1.3 Unique operational semantics of a TeleoR procedure call

The two example TeleoR procedures of What is TeleoR? have the form:

p(X1,..Xm) {
    Guard1 ~> RAct1 ++ QAct1
    Guard2 ~> RAct2 ++ QAct2
    ....
    Guardn ~> RActn ++ QActn
    }

A robotic device control task T may be started with a call p(a1,..,am) to such a procedure. The given arguments a1,...,am, which must all be ground, replace the occurrences of the corresponding parameter variables X1,...,Xm throughout the rules of the TeleoR procedure p. The partially instantiated guards are then evaluated in order, starting with the guard of the first rule, against the current state BS of the agent’s Belief Store. The static relation and function rules are used as required. The first rule of the called procedure, say rule i, with a guard that has an inferable instantiation Guardi', determines the first action for task T. It is the fired rule of the task call p(a1,..,am) for Belief Store state BS. The action is the now fully instantitaed instantiated RActi' ++ QActi' of the i’th rule, corresponding to the inferred instantiation Guardi' of the rule’s guard. The action will always be fully instantiated and correctly typed. Compile time moded type checking of the procedure will ensure this.

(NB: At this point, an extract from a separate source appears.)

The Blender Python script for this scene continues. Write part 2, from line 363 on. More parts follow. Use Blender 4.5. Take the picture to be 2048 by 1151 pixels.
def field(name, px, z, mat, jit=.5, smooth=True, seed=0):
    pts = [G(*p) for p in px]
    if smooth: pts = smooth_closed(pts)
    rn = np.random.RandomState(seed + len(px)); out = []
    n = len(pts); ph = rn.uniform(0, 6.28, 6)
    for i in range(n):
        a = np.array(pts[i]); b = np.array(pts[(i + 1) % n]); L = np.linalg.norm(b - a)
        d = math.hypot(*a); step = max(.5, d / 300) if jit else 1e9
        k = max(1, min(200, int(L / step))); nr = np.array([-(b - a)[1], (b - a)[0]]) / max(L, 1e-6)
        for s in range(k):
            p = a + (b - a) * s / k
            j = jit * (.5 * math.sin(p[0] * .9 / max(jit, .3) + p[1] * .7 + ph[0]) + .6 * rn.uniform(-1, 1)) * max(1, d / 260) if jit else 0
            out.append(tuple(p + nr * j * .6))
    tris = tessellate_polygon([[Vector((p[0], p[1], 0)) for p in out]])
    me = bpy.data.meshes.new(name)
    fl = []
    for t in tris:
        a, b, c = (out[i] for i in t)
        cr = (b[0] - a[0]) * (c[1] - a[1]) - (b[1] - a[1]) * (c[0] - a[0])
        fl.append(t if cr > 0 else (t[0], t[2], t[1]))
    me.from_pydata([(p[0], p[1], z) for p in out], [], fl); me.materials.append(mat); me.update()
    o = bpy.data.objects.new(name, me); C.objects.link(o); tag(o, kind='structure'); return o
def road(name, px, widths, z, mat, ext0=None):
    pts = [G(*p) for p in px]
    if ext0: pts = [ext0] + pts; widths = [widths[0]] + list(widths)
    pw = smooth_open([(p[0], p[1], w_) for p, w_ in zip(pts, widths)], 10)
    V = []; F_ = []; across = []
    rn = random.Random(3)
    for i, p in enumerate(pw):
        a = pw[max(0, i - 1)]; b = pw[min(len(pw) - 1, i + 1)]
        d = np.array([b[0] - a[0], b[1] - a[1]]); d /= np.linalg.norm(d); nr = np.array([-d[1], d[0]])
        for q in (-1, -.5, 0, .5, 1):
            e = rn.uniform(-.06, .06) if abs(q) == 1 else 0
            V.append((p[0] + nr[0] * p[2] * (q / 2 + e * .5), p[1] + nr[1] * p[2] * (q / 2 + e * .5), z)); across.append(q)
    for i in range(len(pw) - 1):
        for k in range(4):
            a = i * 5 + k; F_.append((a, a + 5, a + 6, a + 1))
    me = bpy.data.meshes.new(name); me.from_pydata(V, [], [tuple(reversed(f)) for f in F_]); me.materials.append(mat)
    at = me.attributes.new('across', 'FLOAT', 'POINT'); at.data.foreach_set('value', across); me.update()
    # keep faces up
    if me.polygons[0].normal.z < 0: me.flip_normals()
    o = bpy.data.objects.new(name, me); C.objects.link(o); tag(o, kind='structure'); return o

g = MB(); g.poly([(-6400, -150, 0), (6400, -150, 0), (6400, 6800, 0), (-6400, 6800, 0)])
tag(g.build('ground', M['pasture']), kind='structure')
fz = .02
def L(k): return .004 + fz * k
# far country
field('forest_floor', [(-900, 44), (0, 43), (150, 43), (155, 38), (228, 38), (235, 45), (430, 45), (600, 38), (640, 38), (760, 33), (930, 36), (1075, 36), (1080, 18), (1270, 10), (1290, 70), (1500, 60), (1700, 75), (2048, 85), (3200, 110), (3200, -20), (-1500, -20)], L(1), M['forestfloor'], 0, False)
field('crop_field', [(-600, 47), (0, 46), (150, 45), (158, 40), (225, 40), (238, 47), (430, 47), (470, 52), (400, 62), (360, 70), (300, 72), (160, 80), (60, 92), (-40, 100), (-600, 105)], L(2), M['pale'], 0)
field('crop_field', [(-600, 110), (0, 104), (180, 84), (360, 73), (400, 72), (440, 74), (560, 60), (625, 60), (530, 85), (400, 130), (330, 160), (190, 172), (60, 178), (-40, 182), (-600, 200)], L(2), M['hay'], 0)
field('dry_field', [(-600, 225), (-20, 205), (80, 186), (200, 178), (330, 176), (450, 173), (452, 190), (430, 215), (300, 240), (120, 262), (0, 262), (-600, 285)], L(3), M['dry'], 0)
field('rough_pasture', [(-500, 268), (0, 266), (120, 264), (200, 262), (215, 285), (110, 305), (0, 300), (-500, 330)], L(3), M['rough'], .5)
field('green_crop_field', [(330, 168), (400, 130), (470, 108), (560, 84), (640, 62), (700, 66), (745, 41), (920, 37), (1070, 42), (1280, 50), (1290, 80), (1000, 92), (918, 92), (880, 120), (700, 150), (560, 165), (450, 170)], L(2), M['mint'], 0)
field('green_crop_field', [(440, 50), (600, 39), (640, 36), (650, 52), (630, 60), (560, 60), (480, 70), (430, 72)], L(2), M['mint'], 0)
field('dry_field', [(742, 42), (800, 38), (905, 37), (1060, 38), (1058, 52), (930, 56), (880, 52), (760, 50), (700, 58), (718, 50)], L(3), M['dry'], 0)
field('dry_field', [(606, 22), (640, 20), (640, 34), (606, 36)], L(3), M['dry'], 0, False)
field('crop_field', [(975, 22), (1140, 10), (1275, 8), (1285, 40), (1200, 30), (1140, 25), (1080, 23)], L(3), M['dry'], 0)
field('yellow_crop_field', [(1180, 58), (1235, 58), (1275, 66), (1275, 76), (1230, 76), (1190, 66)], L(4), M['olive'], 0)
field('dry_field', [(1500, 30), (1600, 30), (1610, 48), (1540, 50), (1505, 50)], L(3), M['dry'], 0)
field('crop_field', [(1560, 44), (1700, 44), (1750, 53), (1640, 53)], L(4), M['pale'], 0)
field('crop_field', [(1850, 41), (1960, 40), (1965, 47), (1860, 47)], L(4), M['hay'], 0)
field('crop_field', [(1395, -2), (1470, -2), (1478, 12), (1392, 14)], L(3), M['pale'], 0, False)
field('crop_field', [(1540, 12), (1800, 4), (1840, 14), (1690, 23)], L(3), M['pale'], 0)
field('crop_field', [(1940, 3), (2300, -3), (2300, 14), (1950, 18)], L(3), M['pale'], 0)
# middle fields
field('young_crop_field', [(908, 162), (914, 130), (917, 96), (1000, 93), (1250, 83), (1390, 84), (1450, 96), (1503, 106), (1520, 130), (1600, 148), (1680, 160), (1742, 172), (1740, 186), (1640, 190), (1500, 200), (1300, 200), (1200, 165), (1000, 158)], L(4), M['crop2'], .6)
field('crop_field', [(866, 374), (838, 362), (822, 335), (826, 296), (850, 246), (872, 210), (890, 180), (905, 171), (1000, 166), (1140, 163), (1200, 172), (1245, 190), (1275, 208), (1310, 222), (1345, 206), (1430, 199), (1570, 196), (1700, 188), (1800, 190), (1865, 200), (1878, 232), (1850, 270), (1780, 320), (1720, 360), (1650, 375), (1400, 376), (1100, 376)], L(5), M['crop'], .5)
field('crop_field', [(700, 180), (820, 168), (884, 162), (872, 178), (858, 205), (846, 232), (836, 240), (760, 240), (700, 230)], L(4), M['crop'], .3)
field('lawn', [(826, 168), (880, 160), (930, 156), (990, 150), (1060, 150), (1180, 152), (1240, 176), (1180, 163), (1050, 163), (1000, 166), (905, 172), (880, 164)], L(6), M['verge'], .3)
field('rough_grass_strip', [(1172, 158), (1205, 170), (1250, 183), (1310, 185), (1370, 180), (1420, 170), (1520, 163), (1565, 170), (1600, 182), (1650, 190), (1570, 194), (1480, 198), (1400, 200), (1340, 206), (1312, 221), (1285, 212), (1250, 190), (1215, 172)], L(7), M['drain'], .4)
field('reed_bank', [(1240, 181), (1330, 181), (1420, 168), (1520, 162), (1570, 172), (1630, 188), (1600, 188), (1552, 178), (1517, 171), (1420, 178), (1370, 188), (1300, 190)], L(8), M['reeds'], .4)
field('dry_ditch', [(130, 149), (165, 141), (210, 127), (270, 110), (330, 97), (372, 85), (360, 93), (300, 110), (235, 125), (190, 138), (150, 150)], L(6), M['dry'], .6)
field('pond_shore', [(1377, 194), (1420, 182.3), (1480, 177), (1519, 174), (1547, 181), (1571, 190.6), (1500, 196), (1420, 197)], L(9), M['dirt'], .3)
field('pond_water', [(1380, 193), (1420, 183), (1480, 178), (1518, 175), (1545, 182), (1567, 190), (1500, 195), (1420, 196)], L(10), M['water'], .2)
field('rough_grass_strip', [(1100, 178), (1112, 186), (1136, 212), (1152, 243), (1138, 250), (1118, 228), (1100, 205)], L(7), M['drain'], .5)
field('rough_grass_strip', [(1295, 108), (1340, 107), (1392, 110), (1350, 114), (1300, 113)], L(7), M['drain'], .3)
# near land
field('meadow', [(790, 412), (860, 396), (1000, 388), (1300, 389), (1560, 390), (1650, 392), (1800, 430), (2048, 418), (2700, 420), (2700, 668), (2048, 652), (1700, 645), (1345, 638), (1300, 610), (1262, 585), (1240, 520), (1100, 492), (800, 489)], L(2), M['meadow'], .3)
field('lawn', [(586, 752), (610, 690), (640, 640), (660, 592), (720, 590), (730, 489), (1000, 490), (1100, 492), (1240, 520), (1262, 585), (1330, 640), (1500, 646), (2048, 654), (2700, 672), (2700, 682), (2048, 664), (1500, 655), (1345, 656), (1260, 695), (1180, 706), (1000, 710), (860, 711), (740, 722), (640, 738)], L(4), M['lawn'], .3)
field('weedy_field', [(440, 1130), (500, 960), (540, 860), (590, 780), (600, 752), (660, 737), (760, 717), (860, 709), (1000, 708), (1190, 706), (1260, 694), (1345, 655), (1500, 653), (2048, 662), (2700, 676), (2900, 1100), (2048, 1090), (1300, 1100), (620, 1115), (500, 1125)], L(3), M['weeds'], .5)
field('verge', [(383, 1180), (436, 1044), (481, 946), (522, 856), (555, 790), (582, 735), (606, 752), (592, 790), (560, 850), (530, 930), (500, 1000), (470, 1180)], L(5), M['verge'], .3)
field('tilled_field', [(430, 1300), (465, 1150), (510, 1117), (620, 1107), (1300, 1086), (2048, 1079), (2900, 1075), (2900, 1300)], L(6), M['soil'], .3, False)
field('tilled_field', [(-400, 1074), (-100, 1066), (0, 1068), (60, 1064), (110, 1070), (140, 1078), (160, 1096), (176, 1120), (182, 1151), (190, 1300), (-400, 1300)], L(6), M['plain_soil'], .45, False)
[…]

If RActi' is a TeleoR procedure call, its rule guards are similarly evaluated against the same Belief Store state BS to determine the next rule firing. This continues until a rule is fired with a robotic action that is not a TeleoR procedure call. This robotic action is dispatched to an interface process for the external robotic devices. The QuLog actions of the fired rules of the nested sequence of TeleoR procedure calls are executed one by one, ending with the action for the last fired rule.

Often the determined robotic actions are durative actions such as move(r1,2.4), a forward move action for a mobile robot r1. This will continue until the agent task T that determined the action chooses another action for r1. It does this by re-evaluating the task’s initial TeleoR procedure call p(a1,..,am) after an update of the agent’s Belief Store, and not before. This re-evaluation could still determine the same action for r1, perhaps by firing exactly the same sequence of TeleoR rules. Or it could determine a tuple of actions (move(r1,2.0),turn(r1,left,1.0)), causing r1 to slow down its forward motion and to simultaneously start turning to the left. This will cause r1 to move in an arc. If the new determined action is the empty tuple (), this will will cause r1 to be sent a message to terminate its move(r1,2.4) action, in effect to stop.

This does not mean task T has terminated. On the next Belief Store update T’s initial TeleoR procedure call will be re-evaluated against the updated state and might result in a fresh robotic action such as move(r1,-1.2) being determined, perhaps to move r1 out of the path of an approaching robot or person. Each task’s TeleoR procedure call remains active, being re-evaluated each time the Belief Store is updated, until the task is explicitly killed by a separate task supervisor thread within the agent.

Typically, the call instantiated guard of the first rule of each TeleoR procedure is the goal to be achieved by that call, expressed as a declarative query to the agent’s Belief Store. It is the call’s goal - a state of the environment of the controlled robotic devices that can be detected by sensor readings mapped into percept facts. For procedures that are called to start tasks, this is also the logically expressed goal of the task. Call instantiated guards of lower rules are typically declaratively expressed sub-goals of the call goal, and often lie on a sub-goal tree routed at the call goal. The action of such a lower rule should make progress towards the call goal by changing the environment using robotic actions. Progress is made if eventually percept facts are received by the agent from which that the guard of a higher rule of the procedure can be inferred. TeleoR procedures are an extension of QuLog with an operation semantics well suited to programming reactive goal directed robotic control tasks.